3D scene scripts
* BEGIN *

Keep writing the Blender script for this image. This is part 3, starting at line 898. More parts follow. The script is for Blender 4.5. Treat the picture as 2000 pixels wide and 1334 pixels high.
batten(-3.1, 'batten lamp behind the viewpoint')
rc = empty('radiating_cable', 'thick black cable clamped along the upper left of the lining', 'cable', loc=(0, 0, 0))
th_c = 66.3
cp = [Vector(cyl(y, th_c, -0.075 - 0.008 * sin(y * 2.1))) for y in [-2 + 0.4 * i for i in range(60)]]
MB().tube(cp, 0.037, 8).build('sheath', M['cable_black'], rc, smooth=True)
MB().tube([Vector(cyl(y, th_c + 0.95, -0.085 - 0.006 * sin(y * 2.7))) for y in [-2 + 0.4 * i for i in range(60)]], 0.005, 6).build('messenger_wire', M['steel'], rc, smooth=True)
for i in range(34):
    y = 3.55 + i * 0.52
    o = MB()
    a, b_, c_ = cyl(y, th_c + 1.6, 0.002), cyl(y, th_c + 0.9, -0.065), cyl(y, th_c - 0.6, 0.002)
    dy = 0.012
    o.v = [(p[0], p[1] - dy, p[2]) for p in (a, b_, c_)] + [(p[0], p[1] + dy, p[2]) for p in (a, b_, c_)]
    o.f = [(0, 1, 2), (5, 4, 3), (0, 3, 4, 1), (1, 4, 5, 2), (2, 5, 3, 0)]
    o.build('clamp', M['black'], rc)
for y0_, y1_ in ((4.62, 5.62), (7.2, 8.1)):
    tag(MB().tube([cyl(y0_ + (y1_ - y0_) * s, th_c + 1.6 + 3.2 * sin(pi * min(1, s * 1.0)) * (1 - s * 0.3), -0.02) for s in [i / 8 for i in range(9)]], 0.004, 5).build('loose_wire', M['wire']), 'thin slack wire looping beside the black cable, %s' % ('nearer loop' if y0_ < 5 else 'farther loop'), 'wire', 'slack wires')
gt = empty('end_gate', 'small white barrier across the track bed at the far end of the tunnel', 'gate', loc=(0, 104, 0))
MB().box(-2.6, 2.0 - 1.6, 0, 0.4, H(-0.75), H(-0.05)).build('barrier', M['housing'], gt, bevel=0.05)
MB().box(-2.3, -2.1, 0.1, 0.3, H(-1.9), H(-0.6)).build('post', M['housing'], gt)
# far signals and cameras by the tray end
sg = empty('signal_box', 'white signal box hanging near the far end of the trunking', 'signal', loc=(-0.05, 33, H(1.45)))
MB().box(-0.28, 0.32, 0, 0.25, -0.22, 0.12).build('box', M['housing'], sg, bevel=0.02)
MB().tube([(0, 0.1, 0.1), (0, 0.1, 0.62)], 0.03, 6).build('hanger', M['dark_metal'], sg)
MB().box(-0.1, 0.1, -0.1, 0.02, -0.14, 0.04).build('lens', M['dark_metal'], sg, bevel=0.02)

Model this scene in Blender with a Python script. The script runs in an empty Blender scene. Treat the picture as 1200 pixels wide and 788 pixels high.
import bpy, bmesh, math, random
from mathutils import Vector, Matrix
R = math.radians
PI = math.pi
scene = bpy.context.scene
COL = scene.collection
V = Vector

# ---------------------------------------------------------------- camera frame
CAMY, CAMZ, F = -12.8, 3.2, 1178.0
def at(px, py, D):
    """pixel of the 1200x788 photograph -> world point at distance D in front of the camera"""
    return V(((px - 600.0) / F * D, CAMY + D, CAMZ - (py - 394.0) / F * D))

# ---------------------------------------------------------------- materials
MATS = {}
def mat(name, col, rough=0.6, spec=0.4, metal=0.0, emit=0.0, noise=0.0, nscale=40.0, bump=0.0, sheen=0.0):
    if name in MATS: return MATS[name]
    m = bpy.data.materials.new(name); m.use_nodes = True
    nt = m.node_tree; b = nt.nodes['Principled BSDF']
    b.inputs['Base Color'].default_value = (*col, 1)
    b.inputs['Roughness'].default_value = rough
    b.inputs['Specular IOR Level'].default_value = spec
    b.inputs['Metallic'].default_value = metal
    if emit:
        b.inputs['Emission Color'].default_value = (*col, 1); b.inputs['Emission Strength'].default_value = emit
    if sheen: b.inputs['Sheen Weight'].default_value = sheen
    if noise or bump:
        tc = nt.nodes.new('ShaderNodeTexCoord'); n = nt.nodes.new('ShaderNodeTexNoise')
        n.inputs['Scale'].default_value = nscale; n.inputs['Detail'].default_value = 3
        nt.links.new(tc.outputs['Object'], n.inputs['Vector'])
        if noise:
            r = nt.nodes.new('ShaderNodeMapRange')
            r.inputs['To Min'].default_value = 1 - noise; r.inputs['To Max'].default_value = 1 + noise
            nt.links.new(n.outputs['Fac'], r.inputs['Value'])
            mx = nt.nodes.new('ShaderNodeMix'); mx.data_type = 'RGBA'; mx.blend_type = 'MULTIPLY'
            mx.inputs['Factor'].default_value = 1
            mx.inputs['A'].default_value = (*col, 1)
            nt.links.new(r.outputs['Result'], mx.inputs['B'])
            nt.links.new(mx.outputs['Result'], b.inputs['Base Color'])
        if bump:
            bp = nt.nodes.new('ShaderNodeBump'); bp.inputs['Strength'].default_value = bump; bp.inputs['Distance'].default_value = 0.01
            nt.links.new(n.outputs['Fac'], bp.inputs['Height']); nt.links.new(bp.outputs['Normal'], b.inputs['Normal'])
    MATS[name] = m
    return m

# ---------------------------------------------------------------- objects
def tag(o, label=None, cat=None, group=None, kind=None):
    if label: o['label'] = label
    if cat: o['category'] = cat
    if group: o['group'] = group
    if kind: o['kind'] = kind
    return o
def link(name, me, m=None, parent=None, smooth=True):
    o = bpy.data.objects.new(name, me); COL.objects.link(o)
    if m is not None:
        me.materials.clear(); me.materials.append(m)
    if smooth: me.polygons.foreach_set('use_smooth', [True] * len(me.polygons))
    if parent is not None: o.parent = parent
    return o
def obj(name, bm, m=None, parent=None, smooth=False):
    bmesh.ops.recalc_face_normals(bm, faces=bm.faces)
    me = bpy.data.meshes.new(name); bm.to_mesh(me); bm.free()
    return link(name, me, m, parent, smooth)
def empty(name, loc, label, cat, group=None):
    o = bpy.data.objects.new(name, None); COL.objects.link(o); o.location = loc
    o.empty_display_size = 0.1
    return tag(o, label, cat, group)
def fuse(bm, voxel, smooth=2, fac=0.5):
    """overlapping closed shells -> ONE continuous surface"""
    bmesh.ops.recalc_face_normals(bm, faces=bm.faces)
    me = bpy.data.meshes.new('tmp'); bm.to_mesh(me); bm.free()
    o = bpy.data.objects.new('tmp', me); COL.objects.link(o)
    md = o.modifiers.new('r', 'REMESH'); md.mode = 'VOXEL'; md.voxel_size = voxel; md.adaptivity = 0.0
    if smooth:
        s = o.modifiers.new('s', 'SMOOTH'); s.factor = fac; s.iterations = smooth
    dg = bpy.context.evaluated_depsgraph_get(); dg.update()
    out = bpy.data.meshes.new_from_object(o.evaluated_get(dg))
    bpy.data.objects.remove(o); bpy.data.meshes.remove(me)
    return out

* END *

■ **INSTRUCTIONS FOR THE TASK**:
Please reproduce each record precisely as written.

■ **SOLUTION FOR THIS EXERCISE**:
Keep writing the Blender script for this image. This is part 3, starting at line 898. More parts follow. The script is for Blender 4.5. Treat the picture as 2000 pixels wide and 1334 pixels high.
batten(-3.1, 'batten lamp behind the viewpoint')
rc = empty('radiating_cable', 'thick black cable clamped along the upper left of the lining', 'cable', loc=(0, 0, 0))
th_c = 66.3
cp = [Vector(cyl(y, th_c, -0.075 - 0.008 * sin(y * 2.1))) for y in [-2 + 0.4 * i for i in range(60)]]
MB().tube(cp, 0.037, 8).build('sheath', M['cable_black'], rc, smooth=True)
MB().tube([Vector(cyl(y, th_c + 0.95, -0.085 - 0.006 * sin(y * 2.7))) for y in [-2 + 0.4 * i for i in range(60)]], 0.005, 6).build('messenger_wire', M['steel'], rc, smooth=True)
for i in range(34):
    y = 3.55 + i * 0.52
    o = MB()
    a, b_, c_ = cyl(y, th_c + 1.6, 0.002), cyl(y, th_c + 0.9, -0.065), cyl(y, th_c - 0.6, 0.002)
    dy = 0.012
    o.v = [(p[0], p[1] - dy, p[2]) for p in (a, b_, c_)] + [(p[0], p[1] + dy, p[2]) for p in (a, b_, c_)]
    o.f = [(0, 1, 2), (5, 4, 3), (0, 3, 4, 1), (1, 4, 5, 2), (2, 5, 3, 0)]
    o.build('clamp', M['black'], rc)
for y0_, y1_ in ((4.62, 5.62), (7.2, 8.1)):
    tag(MB().tube([cyl(y0_ + (y1_ - y0_) * s, th_c + 1.6 + 3.2 * sin(pi * min(1, s * 1.0)) * (1 - s * 0.3), -0.02) for s in [i / 8 for i in range(9)]], 0.004, 5).build('loose_wire', M['wire']), 'thin slack wire looping beside the black cable, %s' % ('nearer loop' if y0_ < 5 else 'farther loop'), 'wire', 'slack wires')
gt = empty('end_gate', 'small white barrier across the track bed at the far end of the tunnel', 'gate', loc=(0, 104, 0))
MB().box(-2.6, 2.0 - 1.6, 0, 0.4, H(-0.75), H(-0.05)).build('barrier', M['housing'], gt, bevel=0.05)
MB().box(-2.3, -2.1, 0.1, 0.3, H(-1.9), H(-0.6)).build('post', M['housing'], gt)
# far signals and cameras by the tray end
sg = empty('signal_box', 'white signal box hanging near the far end of the trunking', 'signal', loc=(-0.05, 33, H(1.45)))
MB().box(-0.28, 0.32, 0, 0.25, -0.22, 0.12).build('box', M['housing'], sg, bevel=0.02)
MB().tube([(0, 0.1, 0.1), (0, 0.1, 0.62)], 0.03, 6).build('hanger', M['dark_metal'], sg)
MB().box(-0.1, 0.1, -0.1, 0.02, -0.14, 0.04).build('lens', M['dark_metal'], sg, bevel=0.02)

Model this scene in Blender with a Python script. The script runs in an empty Blender scene. Treat the picture as 1200 pixels wide and 788 pixels high.
import bpy, bmesh, math, random
from mathutils import Vector, Matrix
R = math.radians
PI = math.pi
scene = bpy.context.scene
COL = scene.collection
V = Vector

# ---------------------------------------------------------------- camera frame
CAMY, CAMZ, F = -12.8, 3.2, 1178.0
def at(px, py, D):
    """pixel of the 1200x788 photograph -> world point at distance D in front of the camera"""
    return V(((px - 600.0) / F * D, CAMY + D, CAMZ - (py - 394.0) / F * D))

# ---------------------------------------------------------------- materials
MATS = {}
def mat(name, col, rough=0.6, spec=0.4, metal=0.0, emit=0.0, noise=0.0, nscale=40.0, bump=0.0, sheen=0.0):
    if name in MATS: return MATS[name]
    m = bpy.data.materials.new(name); m.use_nodes = True
    nt = m.node_tree; b = nt.nodes['Principled BSDF']
    b.inputs['Base Color'].default_value = (*col, 1)
    b.inputs['Roughness'].default_value = rough
    b.inputs['Specular IOR Level'].default_value = spec
    b.inputs['Metallic'].default_value = metal
    if emit:
        b.inputs['Emission Color'].default_value = (*col, 1); b.inputs['Emission Strength'].default_value = emit
    if sheen: b.inputs['Sheen Weight'].default_value = sheen
    if noise or bump:
        tc = nt.nodes.new('ShaderNodeTexCoord'); n = nt.nodes.new('ShaderNodeTexNoise')
        n.inputs['Scale'].default_value = nscale; n.inputs['Detail'].default_value = 3
        nt.links.new(tc.outputs['Object'], n.inputs['Vector'])
        if noise:
            r = nt.nodes.new('ShaderNodeMapRange')
            r.inputs['To Min'].default_value = 1 - noise; r.inputs['To Max'].default_value = 1 + noise
            nt.links.new(n.outputs['Fac'], r.inputs['Value'])
            mx = nt.nodes.new('ShaderNodeMix'); mx.data_type = 'RGBA'; mx.blend_type = 'MULTIPLY'
            mx.inputs['Factor'].default_value = 1
            mx.inputs['A'].default_value = (*col, 1)
            nt.links.new(r.outputs['Result'], mx.inputs['B'])
            nt.links.new(mx.outputs['Result'], b.inputs['Base Color'])
        if bump:
            bp = nt.nodes.new('ShaderNodeBump'); bp.inputs['Strength'].default_value = bump; bp.inputs['Distance'].default_value = 0.01
            nt.links.new(n.outputs['Fac'], bp.inputs['Height']); nt.links.new(bp.outputs['Normal'], b.inputs['Normal'])
    MATS[name] = m
    return m

# ---------------------------------------------------------------- objects
def tag(o, label=None, cat=None, group=None, kind=None):
    if label: o['label'] = label
    if cat: o['category'] = cat
    if group: o['group'] = group
    if kind: o['kind'] = kind
    return o
def link(name, me, m=None, parent=None, smooth=True):
    o = bpy.data.objects.new(name, me); COL.objects.link(o)
    if m is not None:
        me.materials.clear(); me.materials.append(m)
    if smooth: me.polygons.foreach_set('use_smooth', [True] * len(me.polygons))
    if parent is not None: o.parent = parent
    return o
def obj(name, bm, m=None, parent=None, smooth=False):
    bmesh.ops.recalc_face_normals(bm, faces=bm.faces)
    me = bpy.data.meshes.new(name); bm.to_mesh(me); bm.free()
    return link(name, me, m, parent, smooth)
def empty(name, loc, label, cat, group=None):
    o = bpy.data.objects.new(name, None); COL.objects.link(o); o.location = loc
    o.empty_display_size = 0.1
    return tag(o, label, cat, group)
def fuse(bm, voxel, smooth=2, fac=0.5):
    """overlapping closed shells -> ONE continuous surface"""
    bmesh.ops.recalc_face_normals(bm, faces=bm.faces)
    me = bpy.data.meshes.new('tmp'); bm.to_mesh(me); bm.free()
    o = bpy.data.objects.new('tmp', me); COL.objects.link(o)
    md = o.modifiers.new('r', 'REMESH'); md.mode = 'VOXEL'; md.voxel_size = voxel; md.adaptivity = 0.0
    if smooth:
        s = o.modifiers.new('s', 'SMOOTH'); s.factor = fac; s.iterations = smooth
    dg = bpy.context.evaluated_depsgraph_get(); dg.update()
    out = bpy.data.meshes.new_from_object(o.evaluated_get(dg))
    bpy.data.objects.remove(o); bpy.data.meshes.remove(me)
    return out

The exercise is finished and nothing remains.